Out of your existing blog posts, ebooks, videos, and webinars, which ones have been the most successful? Which ones could use a follow-up, refresh, or expansion? Are there videos, webinars, or conference panel outlines that could be repackaged as individual blog posts or as series of blog posts? Identify the holes in your content, then fill them.
What was hot a week or a month ago is yesterday’s news. Think about what’s trending in your field or community right now. Keep tabs on developing issues and stories. Which trends and areas could you respond to with valuable insights and information? Which ongoing issues have you neglected to cover in the past?
Find a way to pinpoint your supporters’ and donors’ interests. What do they want to know more about? Are they interested in hearing how their donation dollars are spent? Do they want to hear more about what happens behind the scenes? Or do they enjoy success stories from the communities you serve? Use their responses to fuel your next blog series.
This critical component of content marketing takes human behavior into account and combines different aspects of the data that Google makes available. Paid keyword research tools include Google Ads Keyword Planner, HubSpot's SEO tool, and Keywords Everywhere. There are also many free tools available. Once you’ve homed in on relevant keywords, you can break them down further into subtopics for your blog posts.
Small and mid-sized organizations often have tiny marketing teams. You might even be a marketing department of one! When you’re forced to wear several hats throughout the day, it’s easy to get disorganized or distracted.
Here are some ideas to help you remember and organize your topics:
It’s not always easy to create attention-grabbing content. If you’ve managed to crank out content that even you find downright boring, ask yourself: “Is this content valuable to my key personas?”

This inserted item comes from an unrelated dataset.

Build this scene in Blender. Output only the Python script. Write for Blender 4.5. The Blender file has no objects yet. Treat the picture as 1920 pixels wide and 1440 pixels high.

If your answer is a resounding “yes,” then it’s time to punch it up and make it more exciting.
If your organization and the work you do has a lighter side, inject some personality into your content. It’s easy for a blog to sound stiff and formal. Instead, think of it as a letter to or a conversation between your staff and supporters. Don't shy away from light humor, personal stories, and a semicasual, familiar writing style.
These days, most people read blogs on their phones. Keep your blog reader-friendly with subheadings, bulleted lists, or numbers to break up large blocks of text.
Also, add graphics and infographics to make content more visually appealing.
People look at videos five times longer than static content. If you want to connect your audience with the message and mission of your nonprofit, videos are the way to go. Sprinkle graphics and video content throughout your blog to captivate readers more quickly and easily.
At the end of the day, remember that you’re writing for the human, not the search engine. Your content might not always be polished and perfect, and it doesn’t have to be! A successful nonprofit blog simply needs to be relatable and dynamic for its audience.